RBSE Class 12 Economics Notes Chapter 24 Concept of International Trade

Rajasthan Board RBSE Class 12 Economics Notes Chapter 24 Concept of International Trade

Closed economy is such an economy of a country which does not conduct any business and economic transactional relations with other countries.

Open economy is an economy in which mutual exchange of goods and services and trading of financial monetary assets is done with other countries.

Normally, trade means sale and purchase of goods and services.

Internal or domestic trade is limited within the geographical boundaries of the country.

In International trade, goods and services are exchanged among different countries. Trade beyond the geographical boundaries of a countries is called international trade.

Need of international trade can be understood by the following two points :

  1. All countries are not equally competent to produce all types of goods. Therefore, they have to depend on other countries for obtaining the goods of their need.
  2. Natural resources of the world are unequally distributed. For example- fertile land, minerals, forest resources and climatic conditions, etc. are unequally distributed.

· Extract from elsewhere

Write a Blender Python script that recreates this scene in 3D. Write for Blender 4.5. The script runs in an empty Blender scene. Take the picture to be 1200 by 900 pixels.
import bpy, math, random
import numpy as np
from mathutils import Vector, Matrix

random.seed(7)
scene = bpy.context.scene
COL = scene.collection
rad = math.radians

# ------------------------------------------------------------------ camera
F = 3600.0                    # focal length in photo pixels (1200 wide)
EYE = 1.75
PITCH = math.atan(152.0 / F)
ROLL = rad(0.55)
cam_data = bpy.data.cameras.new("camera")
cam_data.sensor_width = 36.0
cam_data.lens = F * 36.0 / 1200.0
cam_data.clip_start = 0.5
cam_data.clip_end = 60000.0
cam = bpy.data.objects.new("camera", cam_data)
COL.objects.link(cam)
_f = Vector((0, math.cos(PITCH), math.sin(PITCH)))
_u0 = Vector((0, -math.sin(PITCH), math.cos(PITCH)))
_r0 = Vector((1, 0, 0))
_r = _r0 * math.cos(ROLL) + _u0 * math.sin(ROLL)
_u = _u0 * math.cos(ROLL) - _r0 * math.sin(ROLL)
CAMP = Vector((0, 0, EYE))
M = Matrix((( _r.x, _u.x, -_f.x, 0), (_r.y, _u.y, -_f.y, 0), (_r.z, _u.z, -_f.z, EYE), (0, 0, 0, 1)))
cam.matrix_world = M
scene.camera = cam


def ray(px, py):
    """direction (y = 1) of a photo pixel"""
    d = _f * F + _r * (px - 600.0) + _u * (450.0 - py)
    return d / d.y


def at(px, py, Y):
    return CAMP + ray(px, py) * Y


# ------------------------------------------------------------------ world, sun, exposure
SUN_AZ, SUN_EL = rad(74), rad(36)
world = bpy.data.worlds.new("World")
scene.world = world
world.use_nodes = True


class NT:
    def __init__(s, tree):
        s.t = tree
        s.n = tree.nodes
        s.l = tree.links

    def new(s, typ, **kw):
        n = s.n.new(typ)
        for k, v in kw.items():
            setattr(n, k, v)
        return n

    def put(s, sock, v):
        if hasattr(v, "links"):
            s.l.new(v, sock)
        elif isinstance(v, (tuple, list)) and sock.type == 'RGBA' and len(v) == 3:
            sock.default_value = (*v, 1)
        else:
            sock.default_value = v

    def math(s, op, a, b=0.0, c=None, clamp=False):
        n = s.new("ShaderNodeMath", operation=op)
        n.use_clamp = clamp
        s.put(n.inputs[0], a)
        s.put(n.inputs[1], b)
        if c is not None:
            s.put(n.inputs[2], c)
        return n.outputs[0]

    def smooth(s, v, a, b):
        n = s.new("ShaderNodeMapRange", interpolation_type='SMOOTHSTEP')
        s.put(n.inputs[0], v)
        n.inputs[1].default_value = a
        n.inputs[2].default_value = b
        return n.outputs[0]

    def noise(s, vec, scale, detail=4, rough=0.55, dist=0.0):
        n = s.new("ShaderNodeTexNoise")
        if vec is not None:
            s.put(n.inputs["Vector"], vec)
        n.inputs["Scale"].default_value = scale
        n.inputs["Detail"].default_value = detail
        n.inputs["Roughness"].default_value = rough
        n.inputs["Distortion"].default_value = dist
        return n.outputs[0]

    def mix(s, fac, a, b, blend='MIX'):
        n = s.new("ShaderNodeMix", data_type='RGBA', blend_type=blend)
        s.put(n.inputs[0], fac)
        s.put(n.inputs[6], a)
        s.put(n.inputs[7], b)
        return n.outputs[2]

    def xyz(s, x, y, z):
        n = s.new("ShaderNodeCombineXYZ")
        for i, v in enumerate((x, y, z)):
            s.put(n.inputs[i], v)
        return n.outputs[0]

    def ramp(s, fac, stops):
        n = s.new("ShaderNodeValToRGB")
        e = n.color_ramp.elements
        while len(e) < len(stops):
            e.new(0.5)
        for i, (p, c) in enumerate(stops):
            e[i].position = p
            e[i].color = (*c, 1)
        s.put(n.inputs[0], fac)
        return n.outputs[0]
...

RBSE Class 12 Economics Notes Chapter 24 Concept of International Trade

International trade provides acess to advanced technology. This transforms developing and backward countries into advanced countries.

Domestic competition also increases due to International trade.

Presently, income from International trade is a large part of Gross National Product.

According to Jacob Viner, “International trade to some extent, is responsible for specialization”.

Balance of Trade is a part of Balance of Payments.

Every country imports and exports goods and services. Out of these, certain items are visible and certain items are invisible.

Visible items means those commodities which are physical and can be seen and measured.

Only visible items are included in the Balance of Trade.

If export of a country is more than its import, then it is termed as favourable Balance of Trade.

If import of a country is more than its export, then it is termed as unfavourable Balance of Trade.

Balance of Payment is a wider concept. In this, both visible and invisible items are included. This payment is made between countries.

Exchange rate is the price of one currency expressed in terms of another currency.

Foreign exchange market is the market where currencies of two or more countries are exchanged.

Exchange rate is determined by the equality of demand and supply of foriegn exchange.

RBSE Class 12 Economics Notes Chapter 24 Concept of International Trade

There are many types of exchange rates. For example, Forward, Spot, Favourable, Unfavourable, Fixed and Flexible exchange rates.

Economists have developed various theories to determine exchange rate. Major ones among them are Demand Supply Theory, Purchasing Power Theory, Balance of Payment theory and Mint Par theory.

Due to change in exchange rates, demand and supply of foreign exchange also changes.

According to Paul Angig, ” Devalution means lowering the authorized parity of currencies”.

Devaluation and revaluation are necessary instruments for the adjustment in Balance of Payment for any country.

Devalution is a process of lowering country’s currency in terms of foreign currency by the government of any country.

Government adopts this measure to reduce the trade deficit, which makes imports costlier and exports cheaper.

Government, through devalution, tries to correct disequilibrium in the balance of Payment.

Revaluation is a policy instrument adopted by the government to adjust the Balance of Payment.

Revaluation helps to increase the value of a country’s currency in terms of foreign currency.

Devaluation and Revaluation both are adopted under Fixed Monetary Exchange Rate System.

RBSE Class 12 Economics Notes Chapter 24 Concept of International Trade

Important Terminology

  1. Domestic trade : Trade in various spheres within the geographical boundaries of the country.
  2. International trade : Trade outside the geographical boundaries of a country with other countries.
  3. Closed economy : It is an economy of the country which does not have business and monetary transactional relations with other countries.
  4. Open economy : This is an economy, in which mutual exchange of goods and services and trading of financial monetary assets with other countries is done.
  5. Visible items : Visible items means those commodities which are physical and can be seen and measured.
  6. Invisible items : Those items which cannot be seen and measured are called invisible items.
  7. Balance of payments : Balance of payments is a method to record the payments for international transactions for any country.
  8. Exchange rate : Exchange rate is the price of one currency expressed in terms of another currency.
  9. Foreign exchange market: It is the market where currencies of two or more countries are exchanged.
  10. Devalution : Devalution is a process of lowering the value of a country’s currency in terms of foreign currency.
  11. Revaluation : Revaluation is a process of increasing the value of a country’s currency in terms of foreign currency.